When desegregation was finally prioritized, it proved remarkably effective, as Nikole Hannah-Jones of the New York Times describes on This American Life (The Problem We All Live With, July 2015). Between 1971-1988 (the peak of desegregation), the nationwide achievement gap between Black and white students dropped from 40 to 18 points, as it allowed Black students access to the same quality teachers and facilities that white students had.
Despite this unparalleled success in decreasing the academic achievement gap between Black and white students, the same period saw a tremendous amount of “white flight,” which experts link to mandatory desegregation. Despite studies showing that desegregation benefits white children and Black children alike and the Supreme Court’s mandate that we enforce desegregation, most schools have no accountability for integration today. In fact, many school districts have grown even more segregated.
Politically motivated, executed with “deliberate delay,” and practically abandoned despite its effectiveness, Brown v.

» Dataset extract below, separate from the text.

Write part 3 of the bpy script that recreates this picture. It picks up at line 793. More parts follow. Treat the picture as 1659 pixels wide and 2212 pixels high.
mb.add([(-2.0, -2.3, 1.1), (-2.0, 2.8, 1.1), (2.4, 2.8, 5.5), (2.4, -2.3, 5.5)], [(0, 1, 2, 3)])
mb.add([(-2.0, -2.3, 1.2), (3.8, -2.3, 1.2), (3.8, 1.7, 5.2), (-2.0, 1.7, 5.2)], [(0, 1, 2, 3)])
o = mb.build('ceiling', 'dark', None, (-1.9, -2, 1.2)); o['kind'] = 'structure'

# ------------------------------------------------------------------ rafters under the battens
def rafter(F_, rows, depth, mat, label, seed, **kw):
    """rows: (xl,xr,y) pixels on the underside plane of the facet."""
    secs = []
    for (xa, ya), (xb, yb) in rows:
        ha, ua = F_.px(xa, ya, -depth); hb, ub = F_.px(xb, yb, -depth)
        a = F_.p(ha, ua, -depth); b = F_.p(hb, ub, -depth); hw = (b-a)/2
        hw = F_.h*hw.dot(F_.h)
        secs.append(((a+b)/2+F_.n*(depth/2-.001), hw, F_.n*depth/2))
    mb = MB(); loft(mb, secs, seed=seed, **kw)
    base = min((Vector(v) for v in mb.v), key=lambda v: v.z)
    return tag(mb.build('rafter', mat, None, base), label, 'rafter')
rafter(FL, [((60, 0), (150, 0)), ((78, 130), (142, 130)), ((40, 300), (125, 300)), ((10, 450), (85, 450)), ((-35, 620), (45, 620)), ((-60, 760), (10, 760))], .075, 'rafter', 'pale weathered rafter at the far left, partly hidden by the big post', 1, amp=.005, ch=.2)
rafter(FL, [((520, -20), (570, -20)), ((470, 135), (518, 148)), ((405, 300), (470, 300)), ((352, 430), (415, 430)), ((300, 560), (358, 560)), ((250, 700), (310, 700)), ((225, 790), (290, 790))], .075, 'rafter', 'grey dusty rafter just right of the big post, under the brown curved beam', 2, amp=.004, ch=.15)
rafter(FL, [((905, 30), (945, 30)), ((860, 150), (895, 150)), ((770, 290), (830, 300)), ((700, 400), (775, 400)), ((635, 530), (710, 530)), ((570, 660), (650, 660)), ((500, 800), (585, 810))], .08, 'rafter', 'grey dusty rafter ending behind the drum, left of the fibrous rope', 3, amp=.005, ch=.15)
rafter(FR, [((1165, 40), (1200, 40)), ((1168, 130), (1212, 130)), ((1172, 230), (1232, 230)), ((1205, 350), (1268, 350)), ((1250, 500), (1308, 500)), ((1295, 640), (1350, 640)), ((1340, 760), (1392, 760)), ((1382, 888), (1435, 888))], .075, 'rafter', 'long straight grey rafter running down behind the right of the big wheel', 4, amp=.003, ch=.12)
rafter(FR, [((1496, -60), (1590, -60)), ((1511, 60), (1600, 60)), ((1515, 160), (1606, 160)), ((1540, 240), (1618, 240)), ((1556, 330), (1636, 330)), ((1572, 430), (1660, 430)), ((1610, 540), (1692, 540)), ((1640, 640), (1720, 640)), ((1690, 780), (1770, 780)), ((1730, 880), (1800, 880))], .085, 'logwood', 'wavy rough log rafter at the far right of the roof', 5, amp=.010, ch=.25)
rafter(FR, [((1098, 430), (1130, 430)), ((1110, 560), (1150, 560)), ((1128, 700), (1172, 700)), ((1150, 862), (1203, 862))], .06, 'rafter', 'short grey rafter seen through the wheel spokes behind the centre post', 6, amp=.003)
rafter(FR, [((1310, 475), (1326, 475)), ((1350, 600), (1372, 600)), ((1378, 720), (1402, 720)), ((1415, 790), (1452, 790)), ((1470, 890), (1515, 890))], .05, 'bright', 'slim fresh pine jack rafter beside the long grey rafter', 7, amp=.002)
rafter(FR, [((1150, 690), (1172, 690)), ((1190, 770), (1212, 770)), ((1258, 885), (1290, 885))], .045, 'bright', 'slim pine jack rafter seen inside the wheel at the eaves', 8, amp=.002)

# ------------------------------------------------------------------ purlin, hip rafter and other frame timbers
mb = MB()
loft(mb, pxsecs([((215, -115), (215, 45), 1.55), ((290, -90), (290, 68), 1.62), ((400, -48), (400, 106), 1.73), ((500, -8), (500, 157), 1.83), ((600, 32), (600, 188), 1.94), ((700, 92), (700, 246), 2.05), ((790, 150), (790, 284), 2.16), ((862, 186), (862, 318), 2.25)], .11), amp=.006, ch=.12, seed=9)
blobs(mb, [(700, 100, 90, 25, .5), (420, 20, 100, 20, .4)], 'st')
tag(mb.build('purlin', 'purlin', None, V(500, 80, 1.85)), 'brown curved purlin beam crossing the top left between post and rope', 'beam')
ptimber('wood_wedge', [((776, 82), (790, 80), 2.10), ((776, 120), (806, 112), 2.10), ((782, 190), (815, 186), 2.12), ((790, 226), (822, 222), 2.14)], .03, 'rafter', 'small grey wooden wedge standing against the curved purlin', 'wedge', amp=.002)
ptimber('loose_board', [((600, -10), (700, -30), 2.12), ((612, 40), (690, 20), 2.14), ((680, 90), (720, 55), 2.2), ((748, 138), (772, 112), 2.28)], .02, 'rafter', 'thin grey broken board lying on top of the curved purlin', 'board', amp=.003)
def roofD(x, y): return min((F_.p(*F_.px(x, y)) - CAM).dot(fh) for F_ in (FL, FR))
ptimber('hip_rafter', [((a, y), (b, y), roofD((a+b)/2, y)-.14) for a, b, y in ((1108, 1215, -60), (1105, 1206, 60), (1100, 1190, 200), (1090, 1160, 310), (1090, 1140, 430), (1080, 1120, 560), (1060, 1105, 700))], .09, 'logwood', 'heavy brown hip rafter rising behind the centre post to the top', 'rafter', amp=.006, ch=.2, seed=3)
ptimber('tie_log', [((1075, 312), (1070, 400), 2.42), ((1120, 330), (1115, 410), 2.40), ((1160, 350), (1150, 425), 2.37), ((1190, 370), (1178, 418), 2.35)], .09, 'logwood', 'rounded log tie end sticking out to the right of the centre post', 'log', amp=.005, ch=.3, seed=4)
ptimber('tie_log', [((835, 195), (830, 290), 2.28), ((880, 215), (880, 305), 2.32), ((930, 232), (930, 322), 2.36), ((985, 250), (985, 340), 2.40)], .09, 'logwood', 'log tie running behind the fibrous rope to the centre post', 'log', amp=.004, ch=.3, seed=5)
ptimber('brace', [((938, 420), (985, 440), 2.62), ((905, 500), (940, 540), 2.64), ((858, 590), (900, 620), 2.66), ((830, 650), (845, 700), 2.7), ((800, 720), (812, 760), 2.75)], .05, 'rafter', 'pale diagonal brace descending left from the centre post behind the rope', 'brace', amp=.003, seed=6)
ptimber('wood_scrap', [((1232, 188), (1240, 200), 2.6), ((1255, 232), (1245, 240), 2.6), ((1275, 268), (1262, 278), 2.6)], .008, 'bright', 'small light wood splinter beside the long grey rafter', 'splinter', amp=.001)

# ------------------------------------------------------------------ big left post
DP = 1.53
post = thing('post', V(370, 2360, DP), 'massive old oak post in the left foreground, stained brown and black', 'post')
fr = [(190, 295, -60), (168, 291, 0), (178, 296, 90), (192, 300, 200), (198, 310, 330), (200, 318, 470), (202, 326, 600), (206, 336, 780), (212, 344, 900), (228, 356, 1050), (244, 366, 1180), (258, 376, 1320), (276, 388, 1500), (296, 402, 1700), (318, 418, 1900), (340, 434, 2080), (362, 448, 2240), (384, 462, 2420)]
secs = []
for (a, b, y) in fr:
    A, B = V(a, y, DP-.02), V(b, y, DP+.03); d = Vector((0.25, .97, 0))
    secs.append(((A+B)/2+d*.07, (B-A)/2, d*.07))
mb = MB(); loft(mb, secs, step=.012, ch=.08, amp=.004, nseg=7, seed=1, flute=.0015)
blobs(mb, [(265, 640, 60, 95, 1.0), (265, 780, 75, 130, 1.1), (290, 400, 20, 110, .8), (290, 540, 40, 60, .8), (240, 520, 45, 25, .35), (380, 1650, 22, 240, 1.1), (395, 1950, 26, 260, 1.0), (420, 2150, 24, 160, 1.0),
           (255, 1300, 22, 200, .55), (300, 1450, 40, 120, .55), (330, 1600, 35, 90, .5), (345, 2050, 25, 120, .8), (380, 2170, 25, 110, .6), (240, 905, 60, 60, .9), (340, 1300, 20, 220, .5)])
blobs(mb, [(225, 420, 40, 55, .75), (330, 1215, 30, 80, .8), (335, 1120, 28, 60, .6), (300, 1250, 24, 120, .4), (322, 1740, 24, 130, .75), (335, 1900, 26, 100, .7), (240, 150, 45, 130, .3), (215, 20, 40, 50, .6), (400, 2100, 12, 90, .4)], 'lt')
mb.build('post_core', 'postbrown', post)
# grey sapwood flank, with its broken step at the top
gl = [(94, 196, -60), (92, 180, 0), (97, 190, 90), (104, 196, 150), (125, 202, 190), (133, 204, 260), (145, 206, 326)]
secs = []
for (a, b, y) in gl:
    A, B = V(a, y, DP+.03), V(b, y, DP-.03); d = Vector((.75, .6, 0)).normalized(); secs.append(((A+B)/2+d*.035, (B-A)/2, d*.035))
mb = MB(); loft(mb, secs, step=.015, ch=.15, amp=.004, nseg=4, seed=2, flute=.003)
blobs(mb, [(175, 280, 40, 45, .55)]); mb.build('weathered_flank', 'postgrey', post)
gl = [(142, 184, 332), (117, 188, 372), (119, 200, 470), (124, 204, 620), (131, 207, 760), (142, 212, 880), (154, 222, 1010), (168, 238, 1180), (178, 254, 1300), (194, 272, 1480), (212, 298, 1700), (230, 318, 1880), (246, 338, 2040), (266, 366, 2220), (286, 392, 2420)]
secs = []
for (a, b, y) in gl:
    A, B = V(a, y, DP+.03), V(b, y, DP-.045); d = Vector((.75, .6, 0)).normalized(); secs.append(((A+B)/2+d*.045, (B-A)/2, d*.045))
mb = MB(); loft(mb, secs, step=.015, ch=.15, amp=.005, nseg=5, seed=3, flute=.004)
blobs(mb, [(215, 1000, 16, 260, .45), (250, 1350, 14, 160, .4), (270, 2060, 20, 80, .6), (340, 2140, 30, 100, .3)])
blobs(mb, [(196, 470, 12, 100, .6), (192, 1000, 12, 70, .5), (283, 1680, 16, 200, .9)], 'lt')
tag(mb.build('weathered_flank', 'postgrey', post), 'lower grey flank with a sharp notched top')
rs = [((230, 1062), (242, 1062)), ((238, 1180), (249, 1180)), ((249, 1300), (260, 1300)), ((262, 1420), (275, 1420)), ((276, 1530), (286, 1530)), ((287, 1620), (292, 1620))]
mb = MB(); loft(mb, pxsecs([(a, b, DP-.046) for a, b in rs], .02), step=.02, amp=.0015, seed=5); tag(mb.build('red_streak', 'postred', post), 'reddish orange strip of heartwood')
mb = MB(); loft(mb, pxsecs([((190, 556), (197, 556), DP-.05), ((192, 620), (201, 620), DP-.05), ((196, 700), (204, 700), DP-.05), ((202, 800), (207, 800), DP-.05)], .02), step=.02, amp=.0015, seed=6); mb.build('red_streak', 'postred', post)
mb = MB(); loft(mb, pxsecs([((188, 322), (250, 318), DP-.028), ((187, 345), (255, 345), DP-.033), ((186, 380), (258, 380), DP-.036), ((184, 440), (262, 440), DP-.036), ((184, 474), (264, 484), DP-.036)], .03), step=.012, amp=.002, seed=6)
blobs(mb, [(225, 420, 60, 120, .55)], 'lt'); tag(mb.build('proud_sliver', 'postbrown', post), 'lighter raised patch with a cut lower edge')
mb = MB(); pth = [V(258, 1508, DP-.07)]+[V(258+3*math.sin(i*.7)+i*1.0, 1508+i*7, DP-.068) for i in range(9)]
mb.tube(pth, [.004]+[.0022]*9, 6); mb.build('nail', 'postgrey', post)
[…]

Board of Education seems a better deal for a government attempting to score points with foreign allies than it was for Black Americans.

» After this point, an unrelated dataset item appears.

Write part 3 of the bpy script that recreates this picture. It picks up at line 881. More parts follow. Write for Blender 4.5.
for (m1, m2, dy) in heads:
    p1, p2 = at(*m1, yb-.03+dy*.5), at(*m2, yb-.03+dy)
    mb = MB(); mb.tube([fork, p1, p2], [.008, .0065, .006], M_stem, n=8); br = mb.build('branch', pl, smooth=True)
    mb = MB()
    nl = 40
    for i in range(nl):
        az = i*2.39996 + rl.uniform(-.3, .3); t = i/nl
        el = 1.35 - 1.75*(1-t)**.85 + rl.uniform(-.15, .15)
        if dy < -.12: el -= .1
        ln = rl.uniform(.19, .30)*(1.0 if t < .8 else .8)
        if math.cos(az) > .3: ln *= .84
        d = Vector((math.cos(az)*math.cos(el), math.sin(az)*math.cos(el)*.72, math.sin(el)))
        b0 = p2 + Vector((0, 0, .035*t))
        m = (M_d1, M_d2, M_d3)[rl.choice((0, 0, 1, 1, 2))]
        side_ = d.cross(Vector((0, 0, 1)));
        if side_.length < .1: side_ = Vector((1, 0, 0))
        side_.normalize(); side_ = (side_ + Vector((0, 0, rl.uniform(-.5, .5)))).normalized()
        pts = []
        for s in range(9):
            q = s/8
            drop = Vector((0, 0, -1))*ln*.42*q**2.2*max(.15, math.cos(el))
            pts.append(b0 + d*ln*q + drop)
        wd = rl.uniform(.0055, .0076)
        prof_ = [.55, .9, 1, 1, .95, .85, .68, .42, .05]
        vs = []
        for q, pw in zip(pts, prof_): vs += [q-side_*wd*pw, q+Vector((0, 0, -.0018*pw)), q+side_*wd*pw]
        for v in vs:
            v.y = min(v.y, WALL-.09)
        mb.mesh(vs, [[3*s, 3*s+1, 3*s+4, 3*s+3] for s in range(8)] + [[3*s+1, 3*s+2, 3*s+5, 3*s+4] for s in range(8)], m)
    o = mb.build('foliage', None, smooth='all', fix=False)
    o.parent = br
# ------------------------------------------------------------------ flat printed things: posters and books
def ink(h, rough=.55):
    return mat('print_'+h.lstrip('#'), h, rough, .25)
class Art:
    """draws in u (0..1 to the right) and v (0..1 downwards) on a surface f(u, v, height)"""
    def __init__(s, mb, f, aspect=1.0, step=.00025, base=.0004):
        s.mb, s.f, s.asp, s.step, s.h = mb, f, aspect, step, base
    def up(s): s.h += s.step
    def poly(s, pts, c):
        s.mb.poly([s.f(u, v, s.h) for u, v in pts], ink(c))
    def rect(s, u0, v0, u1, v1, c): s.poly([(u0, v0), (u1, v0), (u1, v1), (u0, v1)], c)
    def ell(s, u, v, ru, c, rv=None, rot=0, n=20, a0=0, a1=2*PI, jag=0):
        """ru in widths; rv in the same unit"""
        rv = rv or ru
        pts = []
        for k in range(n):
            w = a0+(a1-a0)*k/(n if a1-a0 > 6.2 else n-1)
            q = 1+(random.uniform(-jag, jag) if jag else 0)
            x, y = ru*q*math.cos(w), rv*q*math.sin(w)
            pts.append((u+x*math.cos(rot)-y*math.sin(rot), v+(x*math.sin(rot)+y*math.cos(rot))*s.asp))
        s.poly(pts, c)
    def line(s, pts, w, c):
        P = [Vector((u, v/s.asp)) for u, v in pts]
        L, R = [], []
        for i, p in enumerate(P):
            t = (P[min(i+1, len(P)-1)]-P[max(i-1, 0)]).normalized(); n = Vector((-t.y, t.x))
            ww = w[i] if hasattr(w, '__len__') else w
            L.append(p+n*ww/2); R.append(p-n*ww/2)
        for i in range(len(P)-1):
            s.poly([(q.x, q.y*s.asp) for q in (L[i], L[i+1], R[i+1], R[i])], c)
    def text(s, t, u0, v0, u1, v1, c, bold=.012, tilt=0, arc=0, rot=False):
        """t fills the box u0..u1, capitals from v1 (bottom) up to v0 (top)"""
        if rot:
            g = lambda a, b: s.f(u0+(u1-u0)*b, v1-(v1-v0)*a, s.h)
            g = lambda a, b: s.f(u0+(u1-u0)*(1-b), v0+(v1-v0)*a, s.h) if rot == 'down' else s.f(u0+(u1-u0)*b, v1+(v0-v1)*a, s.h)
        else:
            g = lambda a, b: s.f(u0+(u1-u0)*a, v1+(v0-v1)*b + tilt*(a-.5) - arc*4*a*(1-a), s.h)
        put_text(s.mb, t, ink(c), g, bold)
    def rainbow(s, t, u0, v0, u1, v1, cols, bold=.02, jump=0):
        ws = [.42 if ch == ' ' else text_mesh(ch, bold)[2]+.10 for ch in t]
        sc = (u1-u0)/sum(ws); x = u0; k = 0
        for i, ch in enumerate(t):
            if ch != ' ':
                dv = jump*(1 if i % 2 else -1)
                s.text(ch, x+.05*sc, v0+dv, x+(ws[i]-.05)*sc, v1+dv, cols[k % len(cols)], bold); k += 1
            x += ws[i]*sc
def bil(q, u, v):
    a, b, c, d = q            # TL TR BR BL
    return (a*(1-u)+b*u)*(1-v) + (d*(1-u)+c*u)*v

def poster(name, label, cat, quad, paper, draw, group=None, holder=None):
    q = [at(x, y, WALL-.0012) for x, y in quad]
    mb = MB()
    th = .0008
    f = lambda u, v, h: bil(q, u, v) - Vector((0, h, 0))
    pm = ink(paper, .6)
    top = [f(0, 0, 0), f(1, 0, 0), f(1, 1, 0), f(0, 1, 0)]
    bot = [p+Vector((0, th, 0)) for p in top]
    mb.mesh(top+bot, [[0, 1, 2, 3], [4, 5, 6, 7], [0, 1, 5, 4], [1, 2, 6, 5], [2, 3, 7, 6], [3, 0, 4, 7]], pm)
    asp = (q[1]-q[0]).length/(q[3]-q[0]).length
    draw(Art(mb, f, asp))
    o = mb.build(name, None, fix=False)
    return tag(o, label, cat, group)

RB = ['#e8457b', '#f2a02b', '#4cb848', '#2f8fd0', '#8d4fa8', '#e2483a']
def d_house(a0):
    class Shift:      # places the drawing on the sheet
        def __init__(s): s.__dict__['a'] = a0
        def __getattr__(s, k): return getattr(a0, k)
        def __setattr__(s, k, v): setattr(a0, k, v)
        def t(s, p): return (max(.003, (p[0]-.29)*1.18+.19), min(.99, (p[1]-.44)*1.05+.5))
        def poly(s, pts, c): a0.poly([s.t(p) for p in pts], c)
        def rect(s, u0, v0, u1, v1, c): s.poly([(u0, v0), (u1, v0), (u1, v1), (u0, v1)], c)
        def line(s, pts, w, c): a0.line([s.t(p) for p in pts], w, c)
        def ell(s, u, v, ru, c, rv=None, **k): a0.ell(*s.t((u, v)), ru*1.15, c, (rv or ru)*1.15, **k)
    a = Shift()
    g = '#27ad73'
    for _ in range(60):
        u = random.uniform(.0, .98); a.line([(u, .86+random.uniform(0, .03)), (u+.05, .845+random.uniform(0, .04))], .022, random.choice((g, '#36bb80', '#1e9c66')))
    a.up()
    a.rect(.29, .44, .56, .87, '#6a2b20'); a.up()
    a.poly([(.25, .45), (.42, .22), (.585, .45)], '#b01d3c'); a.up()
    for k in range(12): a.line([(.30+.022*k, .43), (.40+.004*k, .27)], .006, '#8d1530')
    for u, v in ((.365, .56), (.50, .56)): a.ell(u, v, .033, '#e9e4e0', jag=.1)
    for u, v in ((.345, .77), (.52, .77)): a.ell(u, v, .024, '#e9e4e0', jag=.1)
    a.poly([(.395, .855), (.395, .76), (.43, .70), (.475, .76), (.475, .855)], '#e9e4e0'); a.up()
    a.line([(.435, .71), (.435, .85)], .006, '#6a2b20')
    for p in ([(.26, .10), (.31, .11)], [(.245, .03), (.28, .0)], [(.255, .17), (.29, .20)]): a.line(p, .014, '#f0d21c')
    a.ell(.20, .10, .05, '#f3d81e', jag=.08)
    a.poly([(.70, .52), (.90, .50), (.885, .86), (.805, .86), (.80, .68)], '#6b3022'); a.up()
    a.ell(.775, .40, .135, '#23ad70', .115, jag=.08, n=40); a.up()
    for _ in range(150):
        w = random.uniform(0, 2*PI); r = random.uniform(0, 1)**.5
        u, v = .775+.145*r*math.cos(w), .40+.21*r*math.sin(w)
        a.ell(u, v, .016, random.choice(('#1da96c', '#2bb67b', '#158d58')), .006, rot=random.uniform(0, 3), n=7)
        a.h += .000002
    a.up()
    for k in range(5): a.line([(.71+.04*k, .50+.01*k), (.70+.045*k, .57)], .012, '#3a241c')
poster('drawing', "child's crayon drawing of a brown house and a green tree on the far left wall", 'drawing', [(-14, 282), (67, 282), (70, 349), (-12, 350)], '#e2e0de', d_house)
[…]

This pattern of political motivation, delay in implementing civil rights laws, and the lack of enforcement and activation suggests that rather than being sincere efforts in advancing justice, these decisions co-opted the purported equality, well-being, and flourishing of Black people as a mechanism of securing and advancing power. Our collective recognition of this historical pattern is necessary. Without it, we will not differentiate change that serves the powerful from change that serves “people who are struggling for the power to be free.”
This isn’t to say we have never had public servants who did not sincerely desire equality. It is only to bring light to one tragically common pattern of U.S. history that is part of why we are where we are today: The powerful convince us the job is done when, in fact, the steps taken are, to quote Macbeth, “full of sound and fury, signifying nothing.”